I think Olalde is siding with those more “traditional” interpretations like that of Olivelle (nr 2 & 3) and arguing against the interpretation they say arose in “the last decades” (nr 1).

In the last decades, however, nāmarūpa has attracted the attention of scholars of Buddhism who turn back to the “older” usage in order to elaborate alternative interpretations that aim to grasp the “original” meaning of the Buddhist term. […] They understand “name” as “designation” and neglect the fact that italso (or may I say actually) means “proper name;” in this manner they understand name as “naming” and assume that it always encompasses conceptualisation.

Now, it’s a bit scholarleze, but the quote marks around “original” and the “may I say actually” to me indicate that they don’t think this idea is actually more original and correct.


It also should be noted that the Buddha did not fully adopt the cultural concept of nāmarūpa. People thought their names were part of their selves, but the Buddha didn’t agree with that idea of course. Still, he used nāmarūpa pragmatically in most his teachings on dependent origination, where it refers to the being. This much is quite clear from passages where nāmarūpa is conceived in the womb. But at times he also criticized the idea that the name is a part of the self. Partly this is reflected in him redefining nāma to be feelings, perception, contact, and so forth. That is, he’s saying it’s not really what people thought it to be. Part of this is perhaps also the cryptic passage on nāmakāya and “designation contact” in DN15.

But some people have gone too far with these critiques of ideas of nāma, imo, and fall into this “designation” idea. (Like in the other thread where we met.) Others, like the Abhidhamma, miss the cultural idea entirely and partly therefore redifined nāma to be the four non-consciousness aggregates.

So you see, there’s multiple layers culturally and historically, and that makes nāmarūpa such a tricky term, and why it is difficult to translate. For example, if you translate “mind and body”, like some do, then it is pretty self-explanatory for the standard way it is used in Dependent Arising, but then you totally miss out on the critique of the concept of one’s name being part of one’s self.

So translators choose what to highlight. Or, out of desperation resort to literalism. :rofl:

And then there’s more tangentially connected ideas with speech and the divine power of sounds in Brahmanism. This is not my area of knowledge to explain. Olivelle I mentioned earlier is a good read. Not too much details, explains the gist.

Most important conclusion for Dependent Arisng, though, is Olalde’s note that it refers to the being with its name and body (or shape).
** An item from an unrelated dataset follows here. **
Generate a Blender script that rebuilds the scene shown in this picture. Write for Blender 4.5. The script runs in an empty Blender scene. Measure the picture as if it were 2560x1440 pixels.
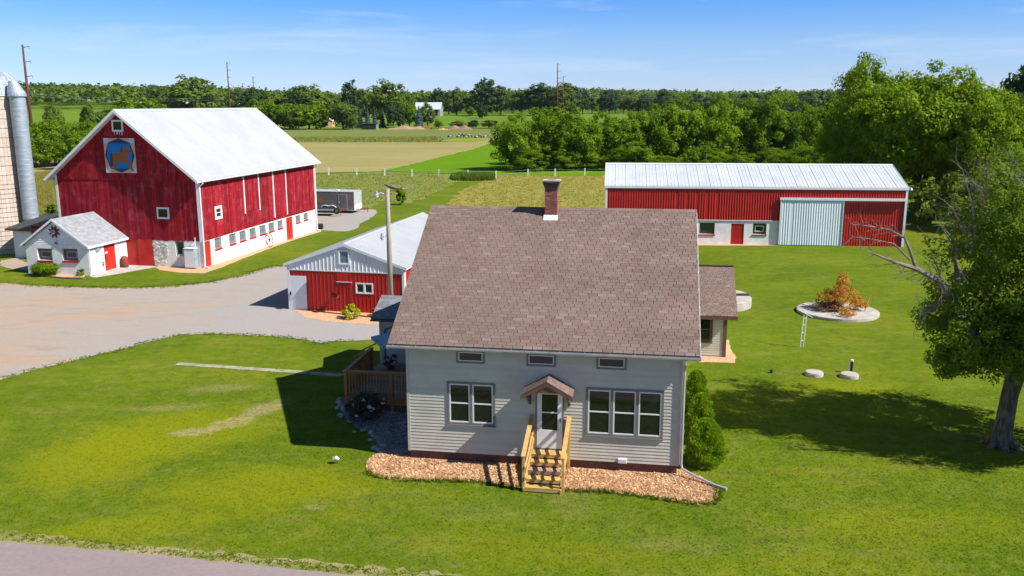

That is how I understand it. Let me know if you interpret the paper differently.

PS. Let’s not get started on rūpa :wink: Because that also has various nuances. If you imagine a color, for example, it is also called a rūpa, even if it exists only in the mind. This all has to do with the concept of material being different back then too, not being limited to atoms which were only discovered recently, in the scope of time. (Which, of course, also is challenged by more modern science.)